▸ DATA SHOWN:
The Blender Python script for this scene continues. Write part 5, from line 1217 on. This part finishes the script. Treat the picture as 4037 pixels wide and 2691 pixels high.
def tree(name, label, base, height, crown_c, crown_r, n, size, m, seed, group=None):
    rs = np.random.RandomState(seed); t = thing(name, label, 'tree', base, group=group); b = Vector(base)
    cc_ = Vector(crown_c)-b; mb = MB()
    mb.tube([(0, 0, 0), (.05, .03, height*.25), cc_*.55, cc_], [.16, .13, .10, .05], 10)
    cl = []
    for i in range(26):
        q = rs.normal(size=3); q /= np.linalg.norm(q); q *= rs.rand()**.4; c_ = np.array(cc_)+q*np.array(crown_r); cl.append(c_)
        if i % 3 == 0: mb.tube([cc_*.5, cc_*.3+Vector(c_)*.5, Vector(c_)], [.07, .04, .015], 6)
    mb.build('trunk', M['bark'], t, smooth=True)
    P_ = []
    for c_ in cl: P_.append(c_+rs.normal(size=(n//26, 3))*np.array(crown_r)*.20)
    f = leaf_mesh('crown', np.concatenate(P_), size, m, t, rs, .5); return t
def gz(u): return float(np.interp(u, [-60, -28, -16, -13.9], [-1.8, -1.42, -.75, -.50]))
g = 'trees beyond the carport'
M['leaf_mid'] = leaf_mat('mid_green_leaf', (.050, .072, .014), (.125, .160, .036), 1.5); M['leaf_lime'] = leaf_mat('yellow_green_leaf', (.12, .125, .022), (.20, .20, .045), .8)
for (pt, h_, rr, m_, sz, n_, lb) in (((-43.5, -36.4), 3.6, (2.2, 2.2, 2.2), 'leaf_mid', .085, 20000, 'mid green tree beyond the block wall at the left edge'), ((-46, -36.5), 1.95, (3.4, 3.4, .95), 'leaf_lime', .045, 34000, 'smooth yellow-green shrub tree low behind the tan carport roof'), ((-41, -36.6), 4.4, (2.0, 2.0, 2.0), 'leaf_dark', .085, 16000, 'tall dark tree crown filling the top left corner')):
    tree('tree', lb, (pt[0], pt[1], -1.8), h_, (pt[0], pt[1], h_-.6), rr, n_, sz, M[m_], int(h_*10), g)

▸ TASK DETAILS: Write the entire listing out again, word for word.

▸ SOLVED EXERCISE:
The Blender Python script for this scene continues. Write part 5, from line 1217 on. This part finishes the script. Treat the picture as 4037 pixels wide and 2691 pixels high.
def tree(name, label, base, height, crown_c, crown_r, n, size, m, seed, group=None):
    rs = np.random.RandomState(seed); t = thing(name, label, 'tree', base, group=group); b = Vector(base)
    cc_ = Vector(crown_c)-b; mb = MB()
    mb.tube([(0, 0, 0), (.05, .03, height*.25), cc_*.55, cc_], [.16, .13, .10, .05], 10)
    cl = []
    for i in range(26):
        q = rs.normal(size=3); q /= np.linalg.norm(q); q *= rs.rand()**.4; c_ = np.array(cc_)+q*np.array(crown_r); cl.append(c_)
        if i % 3 == 0: mb.tube([cc_*.5, cc_*.3+Vector(c_)*.5, Vector(c_)], [.07, .04, .015], 6)
    mb.build('trunk', M['bark'], t, smooth=True)
    P_ = []
    for c_ in cl: P_.append(c_+rs.normal(size=(n//26, 3))*np.array(crown_r)*.20)
    f = leaf_mesh('crown', np.concatenate(P_), size, m, t, rs, .5); return t
def gz(u): return float(np.interp(u, [-60, -28, -16, -13.9], [-1.8, -1.42, -.75, -.50]))
g = 'trees beyond the carport'
M['leaf_mid'] = leaf_mat('mid_green_leaf', (.050, .072, .014), (.125, .160, .036), 1.5); M['leaf_lime'] = leaf_mat('yellow_green_leaf', (.12, .125, .022), (.20, .20, .045), .8)
for (pt, h_, rr, m_, sz, n_, lb) in (((-43.5, -36.4), 3.6, (2.2, 2.2, 2.2), 'leaf_mid', .085, 20000, 'mid green tree beyond the block wall at the left edge'), ((-46, -36.5), 1.95, (3.4, 3.4, .95), 'leaf_lime', .045, 34000, 'smooth yellow-green shrub tree low behind the tan carport roof'), ((-41, -36.6), 4.4, (2.0, 2.0, 2.0), 'leaf_dark', .085, 16000, 'tall dark tree crown filling the top left corner')):
    tree('tree', lb, (pt[0], pt[1], -1.8), h_, (pt[0], pt[1], h_-.6), rr, n_, sz, M[m_], int(h_*10), g)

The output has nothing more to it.